Instructions for the task:
Reproduce exactly the opening lines of the listing, stopping after the line that contains "16).build('stopper', M_orange, t)" and including it.

Raw data:
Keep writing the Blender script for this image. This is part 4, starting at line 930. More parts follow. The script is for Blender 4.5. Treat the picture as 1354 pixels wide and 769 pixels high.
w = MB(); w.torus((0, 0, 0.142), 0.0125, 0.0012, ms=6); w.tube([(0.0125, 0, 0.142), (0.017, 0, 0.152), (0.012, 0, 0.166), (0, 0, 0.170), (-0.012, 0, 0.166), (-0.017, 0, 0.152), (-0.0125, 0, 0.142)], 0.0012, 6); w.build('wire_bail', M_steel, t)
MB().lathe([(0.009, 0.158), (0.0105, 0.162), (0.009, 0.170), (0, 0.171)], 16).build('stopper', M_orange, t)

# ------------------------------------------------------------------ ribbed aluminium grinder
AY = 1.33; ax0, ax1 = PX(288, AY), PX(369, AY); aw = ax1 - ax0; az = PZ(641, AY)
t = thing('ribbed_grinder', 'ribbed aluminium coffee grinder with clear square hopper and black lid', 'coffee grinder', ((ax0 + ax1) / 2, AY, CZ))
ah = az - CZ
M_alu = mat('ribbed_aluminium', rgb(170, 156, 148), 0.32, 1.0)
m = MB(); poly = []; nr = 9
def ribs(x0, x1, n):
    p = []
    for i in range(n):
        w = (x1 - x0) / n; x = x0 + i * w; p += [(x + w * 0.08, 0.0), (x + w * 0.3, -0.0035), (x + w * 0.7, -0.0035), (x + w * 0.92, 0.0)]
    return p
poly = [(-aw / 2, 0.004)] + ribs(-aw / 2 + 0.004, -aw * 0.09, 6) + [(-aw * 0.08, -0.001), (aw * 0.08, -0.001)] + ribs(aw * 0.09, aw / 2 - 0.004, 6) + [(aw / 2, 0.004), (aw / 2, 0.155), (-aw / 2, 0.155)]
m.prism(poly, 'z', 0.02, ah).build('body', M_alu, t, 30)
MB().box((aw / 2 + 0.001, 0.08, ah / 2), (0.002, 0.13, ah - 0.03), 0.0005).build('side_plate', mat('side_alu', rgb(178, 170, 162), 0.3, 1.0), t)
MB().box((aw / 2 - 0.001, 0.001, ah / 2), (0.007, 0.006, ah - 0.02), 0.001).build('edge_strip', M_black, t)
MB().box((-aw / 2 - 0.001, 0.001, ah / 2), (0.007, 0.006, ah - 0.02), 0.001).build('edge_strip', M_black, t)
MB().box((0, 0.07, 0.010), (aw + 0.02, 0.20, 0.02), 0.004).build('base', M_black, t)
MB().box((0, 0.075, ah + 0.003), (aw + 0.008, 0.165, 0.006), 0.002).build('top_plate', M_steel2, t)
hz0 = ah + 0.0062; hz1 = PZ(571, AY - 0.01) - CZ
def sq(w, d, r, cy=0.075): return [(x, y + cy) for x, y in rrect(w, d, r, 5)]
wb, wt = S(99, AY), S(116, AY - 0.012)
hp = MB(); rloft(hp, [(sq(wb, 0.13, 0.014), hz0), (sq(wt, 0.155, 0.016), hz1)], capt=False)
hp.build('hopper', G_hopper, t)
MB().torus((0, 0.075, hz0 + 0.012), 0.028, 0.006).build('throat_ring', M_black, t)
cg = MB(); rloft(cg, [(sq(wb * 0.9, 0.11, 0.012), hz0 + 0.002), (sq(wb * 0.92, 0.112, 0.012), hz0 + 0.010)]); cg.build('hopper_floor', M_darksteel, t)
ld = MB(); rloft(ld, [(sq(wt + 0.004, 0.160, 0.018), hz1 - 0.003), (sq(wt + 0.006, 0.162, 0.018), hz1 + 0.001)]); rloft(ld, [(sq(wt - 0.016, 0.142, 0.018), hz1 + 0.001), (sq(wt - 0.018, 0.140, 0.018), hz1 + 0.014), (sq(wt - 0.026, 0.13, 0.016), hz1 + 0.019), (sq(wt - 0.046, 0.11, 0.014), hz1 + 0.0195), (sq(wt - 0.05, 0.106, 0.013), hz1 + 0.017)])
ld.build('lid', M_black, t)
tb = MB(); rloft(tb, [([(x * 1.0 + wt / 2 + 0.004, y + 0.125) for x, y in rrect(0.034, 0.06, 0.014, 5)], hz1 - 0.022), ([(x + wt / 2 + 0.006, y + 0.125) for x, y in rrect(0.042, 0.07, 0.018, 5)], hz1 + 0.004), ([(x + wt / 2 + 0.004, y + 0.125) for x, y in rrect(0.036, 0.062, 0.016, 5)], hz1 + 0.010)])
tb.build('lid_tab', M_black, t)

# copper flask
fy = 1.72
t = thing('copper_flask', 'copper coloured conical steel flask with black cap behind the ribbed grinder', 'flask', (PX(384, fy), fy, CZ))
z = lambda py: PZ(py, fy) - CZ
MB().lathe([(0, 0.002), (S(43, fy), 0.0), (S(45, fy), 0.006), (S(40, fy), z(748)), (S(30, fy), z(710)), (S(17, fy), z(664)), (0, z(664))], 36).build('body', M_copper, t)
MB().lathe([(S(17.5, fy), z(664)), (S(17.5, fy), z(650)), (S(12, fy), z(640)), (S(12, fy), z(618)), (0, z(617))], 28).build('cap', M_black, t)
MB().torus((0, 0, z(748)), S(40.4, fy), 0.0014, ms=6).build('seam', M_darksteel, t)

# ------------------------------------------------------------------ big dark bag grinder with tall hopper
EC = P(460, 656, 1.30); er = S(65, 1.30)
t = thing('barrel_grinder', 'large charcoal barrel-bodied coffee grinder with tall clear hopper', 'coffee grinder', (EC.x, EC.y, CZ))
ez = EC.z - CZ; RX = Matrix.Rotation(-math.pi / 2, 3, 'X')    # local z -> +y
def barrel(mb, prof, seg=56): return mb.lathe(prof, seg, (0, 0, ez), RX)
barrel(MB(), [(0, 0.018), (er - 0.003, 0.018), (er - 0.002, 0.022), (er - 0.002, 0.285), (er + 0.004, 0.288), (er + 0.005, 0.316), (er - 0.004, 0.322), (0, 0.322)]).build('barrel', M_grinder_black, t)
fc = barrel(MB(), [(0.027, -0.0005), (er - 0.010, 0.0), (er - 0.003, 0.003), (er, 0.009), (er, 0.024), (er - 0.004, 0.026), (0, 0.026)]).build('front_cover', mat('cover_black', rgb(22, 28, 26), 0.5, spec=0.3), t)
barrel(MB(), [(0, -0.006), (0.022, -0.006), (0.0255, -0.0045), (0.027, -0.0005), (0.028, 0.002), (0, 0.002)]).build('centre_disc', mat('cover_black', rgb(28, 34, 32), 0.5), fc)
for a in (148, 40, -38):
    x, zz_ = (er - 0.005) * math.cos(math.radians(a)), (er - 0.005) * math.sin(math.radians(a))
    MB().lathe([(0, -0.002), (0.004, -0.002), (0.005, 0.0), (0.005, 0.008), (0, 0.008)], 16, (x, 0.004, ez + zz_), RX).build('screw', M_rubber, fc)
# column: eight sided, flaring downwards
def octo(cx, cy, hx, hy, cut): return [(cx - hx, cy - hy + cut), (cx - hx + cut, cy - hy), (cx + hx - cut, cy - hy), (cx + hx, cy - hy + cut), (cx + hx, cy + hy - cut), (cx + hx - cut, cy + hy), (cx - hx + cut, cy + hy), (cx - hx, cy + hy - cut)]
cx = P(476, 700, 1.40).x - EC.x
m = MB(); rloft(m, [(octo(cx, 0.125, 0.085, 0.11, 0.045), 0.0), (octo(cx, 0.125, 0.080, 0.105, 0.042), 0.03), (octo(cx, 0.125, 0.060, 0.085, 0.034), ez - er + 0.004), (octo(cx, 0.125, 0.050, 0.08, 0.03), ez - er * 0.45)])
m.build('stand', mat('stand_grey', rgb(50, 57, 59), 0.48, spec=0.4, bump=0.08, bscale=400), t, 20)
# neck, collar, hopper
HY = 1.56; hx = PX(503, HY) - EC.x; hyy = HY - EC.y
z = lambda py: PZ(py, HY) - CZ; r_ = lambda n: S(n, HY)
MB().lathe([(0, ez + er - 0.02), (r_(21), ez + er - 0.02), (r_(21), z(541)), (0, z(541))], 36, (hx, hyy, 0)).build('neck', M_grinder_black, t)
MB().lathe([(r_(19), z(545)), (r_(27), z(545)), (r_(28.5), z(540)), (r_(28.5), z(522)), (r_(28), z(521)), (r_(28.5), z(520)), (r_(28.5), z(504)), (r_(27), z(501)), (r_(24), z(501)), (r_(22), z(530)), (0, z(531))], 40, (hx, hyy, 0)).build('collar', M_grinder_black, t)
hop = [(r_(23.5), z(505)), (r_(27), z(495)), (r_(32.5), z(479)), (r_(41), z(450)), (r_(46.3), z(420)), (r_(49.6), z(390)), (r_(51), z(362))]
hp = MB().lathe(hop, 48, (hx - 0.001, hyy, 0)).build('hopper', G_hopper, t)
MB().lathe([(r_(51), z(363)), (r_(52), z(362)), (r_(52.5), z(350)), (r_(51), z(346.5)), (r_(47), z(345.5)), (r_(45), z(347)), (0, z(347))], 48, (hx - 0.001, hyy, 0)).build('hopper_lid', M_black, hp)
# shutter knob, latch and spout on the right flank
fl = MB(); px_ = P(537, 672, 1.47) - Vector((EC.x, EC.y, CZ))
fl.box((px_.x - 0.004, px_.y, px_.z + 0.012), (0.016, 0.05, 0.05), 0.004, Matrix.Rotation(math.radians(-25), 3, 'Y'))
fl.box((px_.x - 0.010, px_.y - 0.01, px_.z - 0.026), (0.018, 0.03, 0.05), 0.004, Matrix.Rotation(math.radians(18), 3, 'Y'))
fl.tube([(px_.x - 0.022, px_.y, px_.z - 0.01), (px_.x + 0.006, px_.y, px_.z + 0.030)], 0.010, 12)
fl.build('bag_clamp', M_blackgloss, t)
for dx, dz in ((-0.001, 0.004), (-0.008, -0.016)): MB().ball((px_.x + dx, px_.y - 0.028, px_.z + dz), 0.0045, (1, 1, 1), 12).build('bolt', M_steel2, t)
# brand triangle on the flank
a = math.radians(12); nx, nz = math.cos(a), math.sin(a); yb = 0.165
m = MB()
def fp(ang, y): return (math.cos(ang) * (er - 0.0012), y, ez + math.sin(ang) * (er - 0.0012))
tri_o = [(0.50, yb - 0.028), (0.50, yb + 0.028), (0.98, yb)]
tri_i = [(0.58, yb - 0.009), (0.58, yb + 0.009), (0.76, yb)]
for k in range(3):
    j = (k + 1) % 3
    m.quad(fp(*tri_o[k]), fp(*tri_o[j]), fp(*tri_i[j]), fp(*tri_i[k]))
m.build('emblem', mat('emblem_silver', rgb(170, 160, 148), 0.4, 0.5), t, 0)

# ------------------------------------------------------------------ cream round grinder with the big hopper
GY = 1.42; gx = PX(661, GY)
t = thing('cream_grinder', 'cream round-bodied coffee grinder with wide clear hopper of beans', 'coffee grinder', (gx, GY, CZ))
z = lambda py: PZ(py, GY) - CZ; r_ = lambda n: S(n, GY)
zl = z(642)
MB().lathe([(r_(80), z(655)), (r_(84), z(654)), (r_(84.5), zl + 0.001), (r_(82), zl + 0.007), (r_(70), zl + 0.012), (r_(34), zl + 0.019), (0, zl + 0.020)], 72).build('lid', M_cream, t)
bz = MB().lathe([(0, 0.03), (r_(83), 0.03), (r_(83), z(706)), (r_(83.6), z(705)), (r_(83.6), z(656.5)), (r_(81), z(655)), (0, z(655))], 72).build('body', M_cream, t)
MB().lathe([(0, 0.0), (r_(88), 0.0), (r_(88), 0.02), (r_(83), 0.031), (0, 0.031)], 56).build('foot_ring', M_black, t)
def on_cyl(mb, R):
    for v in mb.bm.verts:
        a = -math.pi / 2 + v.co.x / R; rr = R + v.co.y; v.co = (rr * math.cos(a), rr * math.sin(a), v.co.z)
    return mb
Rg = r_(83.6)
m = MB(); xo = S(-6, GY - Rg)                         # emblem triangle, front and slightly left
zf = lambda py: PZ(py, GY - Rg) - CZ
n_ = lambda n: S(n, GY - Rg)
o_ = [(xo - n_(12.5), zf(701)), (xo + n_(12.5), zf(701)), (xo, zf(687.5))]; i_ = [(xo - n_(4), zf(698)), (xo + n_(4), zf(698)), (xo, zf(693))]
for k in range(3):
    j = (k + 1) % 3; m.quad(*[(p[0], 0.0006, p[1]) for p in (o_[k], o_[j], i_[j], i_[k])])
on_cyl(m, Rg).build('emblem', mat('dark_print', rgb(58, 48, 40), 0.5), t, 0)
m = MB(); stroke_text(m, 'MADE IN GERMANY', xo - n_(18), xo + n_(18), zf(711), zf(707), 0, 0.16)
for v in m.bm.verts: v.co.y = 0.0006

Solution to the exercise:
Keep writing the Blender script for this image. This is part 4, starting at line 930. More parts follow. The script is for Blender 4.5. Treat the picture as 1354 pixels wide and 769 pixels high.
w = MB(); w.torus((0, 0, 0.142), 0.0125, 0.0012, ms=6); w.tube([(0.0125, 0, 0.142), (0.017, 0, 0.152), (0.012, 0, 0.166), (0, 0, 0.170), (-0.012, 0, 0.166), (-0.017, 0, 0.152), (-0.0125, 0, 0.142)], 0.0012, 6); w.build('wire_bail', M_steel, t)
MB().lathe([(0.009, 0.158), (0.0105, 0.162), (0.009, 0.170), (0, 0.171)], 16).build('stopper', M_orange, t)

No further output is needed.